5: "Isle of Dogs" (2018)
For Anderson’s latest, he returns to stop-motion animation to tell the story of a Japanese boy trying to find his dog on a remote island where all canines have been forced to live out their days following a “flu.” It’s an extremely entertaining tale though it lacks a little of that extra pull on the heartstrings we've come to expect from Anderson. But it’s still a heck of a lot of fun.
4: "Rushmore" (1998)
It’s the movie that proved Anderson could pull off the dazzling ideas in his head. His follow-up to “Bottle Rocket” marks the beginning of the director working with Bill Murray, and the actor delivers a perfect performance as a rich industrialist who befriends an eccentric teenager named Max (Jason Schwartzman). The two eventually become enemies when they fall for the same woman, Max’s teacher, which leads to the two hilariously trying to sabotage each other.
With the strong performances, beautiful cinematography, and a perfectly written story, Anderson was raised to auteur status with only two features under his belt.
3: "Fantastic Mr. Fox" (2009)
The first time Anderson used stop-motion for an entire movie, he knocked it out of the park with this adaptation of the Roald Dahl children’s novel. The attention to detail is beyond most stop-motion work and then there’s the writing by Anderson and Noah Baumbach that is perfect for the material.

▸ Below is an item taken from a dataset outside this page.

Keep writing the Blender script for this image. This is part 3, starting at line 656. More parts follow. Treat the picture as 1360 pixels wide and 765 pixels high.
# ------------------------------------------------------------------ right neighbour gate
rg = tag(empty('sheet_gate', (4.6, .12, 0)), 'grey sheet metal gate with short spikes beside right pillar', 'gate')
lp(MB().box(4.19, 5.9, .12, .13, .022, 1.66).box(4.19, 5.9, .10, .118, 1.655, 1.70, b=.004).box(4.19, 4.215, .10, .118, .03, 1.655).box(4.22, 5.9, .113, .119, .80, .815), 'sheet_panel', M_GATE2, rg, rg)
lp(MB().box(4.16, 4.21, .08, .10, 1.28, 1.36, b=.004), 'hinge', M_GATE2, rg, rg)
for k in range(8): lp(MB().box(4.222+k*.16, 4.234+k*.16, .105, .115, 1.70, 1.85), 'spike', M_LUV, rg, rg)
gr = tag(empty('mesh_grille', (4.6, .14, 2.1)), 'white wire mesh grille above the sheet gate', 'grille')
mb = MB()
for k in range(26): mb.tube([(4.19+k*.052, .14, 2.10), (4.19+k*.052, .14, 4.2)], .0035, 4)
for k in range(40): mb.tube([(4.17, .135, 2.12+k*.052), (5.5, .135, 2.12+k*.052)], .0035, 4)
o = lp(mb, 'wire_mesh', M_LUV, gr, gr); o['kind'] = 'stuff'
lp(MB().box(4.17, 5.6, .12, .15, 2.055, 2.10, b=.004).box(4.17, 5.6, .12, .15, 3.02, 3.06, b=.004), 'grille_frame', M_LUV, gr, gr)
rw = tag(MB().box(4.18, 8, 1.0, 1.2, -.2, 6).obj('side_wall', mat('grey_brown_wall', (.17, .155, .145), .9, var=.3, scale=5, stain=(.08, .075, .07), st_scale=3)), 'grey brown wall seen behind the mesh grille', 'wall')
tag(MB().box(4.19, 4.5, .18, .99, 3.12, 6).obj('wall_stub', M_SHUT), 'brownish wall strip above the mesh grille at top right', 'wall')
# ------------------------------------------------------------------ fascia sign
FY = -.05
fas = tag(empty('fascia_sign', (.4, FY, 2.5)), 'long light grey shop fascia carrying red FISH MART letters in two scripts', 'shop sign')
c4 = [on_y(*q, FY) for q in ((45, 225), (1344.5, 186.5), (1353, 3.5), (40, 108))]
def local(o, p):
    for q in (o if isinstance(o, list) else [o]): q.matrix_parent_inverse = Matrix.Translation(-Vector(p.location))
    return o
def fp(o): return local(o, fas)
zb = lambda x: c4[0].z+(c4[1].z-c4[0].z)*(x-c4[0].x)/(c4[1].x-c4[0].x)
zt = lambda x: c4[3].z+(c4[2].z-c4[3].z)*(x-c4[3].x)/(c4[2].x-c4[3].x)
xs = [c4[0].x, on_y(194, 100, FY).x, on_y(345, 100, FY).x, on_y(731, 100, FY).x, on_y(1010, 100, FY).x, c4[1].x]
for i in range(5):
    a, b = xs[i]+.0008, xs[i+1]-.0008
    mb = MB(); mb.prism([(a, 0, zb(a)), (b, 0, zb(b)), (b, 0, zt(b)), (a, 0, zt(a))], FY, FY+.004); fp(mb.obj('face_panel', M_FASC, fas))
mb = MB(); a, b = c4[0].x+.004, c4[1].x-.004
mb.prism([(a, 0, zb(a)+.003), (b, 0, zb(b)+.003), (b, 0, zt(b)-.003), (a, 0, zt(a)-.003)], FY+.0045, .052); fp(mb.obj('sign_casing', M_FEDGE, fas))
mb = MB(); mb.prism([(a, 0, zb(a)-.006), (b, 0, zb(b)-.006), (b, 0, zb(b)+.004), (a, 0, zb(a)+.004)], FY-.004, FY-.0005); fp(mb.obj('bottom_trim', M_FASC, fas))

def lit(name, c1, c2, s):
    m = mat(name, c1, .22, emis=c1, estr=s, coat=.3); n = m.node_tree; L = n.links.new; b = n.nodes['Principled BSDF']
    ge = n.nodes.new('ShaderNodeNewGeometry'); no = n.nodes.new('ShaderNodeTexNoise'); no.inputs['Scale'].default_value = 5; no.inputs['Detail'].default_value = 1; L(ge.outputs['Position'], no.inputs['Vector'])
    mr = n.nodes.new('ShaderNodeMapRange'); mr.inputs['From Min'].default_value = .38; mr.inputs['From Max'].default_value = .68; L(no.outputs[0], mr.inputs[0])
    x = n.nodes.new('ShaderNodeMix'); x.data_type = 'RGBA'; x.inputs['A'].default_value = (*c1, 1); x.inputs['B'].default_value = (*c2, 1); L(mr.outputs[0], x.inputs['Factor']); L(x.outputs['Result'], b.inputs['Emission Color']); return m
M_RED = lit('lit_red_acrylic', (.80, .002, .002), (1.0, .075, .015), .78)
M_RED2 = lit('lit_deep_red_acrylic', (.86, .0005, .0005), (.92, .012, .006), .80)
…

2: "Moonrise Kingdom" (2012)
Though Anderson’s love of foreign film always shines through in his movies, it’s this one in particular that really gives out that vibe the strongest. A coming-of-age love story set at a summer camp in the 1960s, inspiration for the movie's tone range from François Truffaut to Jean-Luc Godard.
1: "The Grand Budapest Hotel" (2014)
It’s a movie that features all of Anderson’s strengths as a storyteller working perfectly and executed by some of the best actors working today. From its stunning look to the perfectly told who-done-it plot, this is a flawless movie.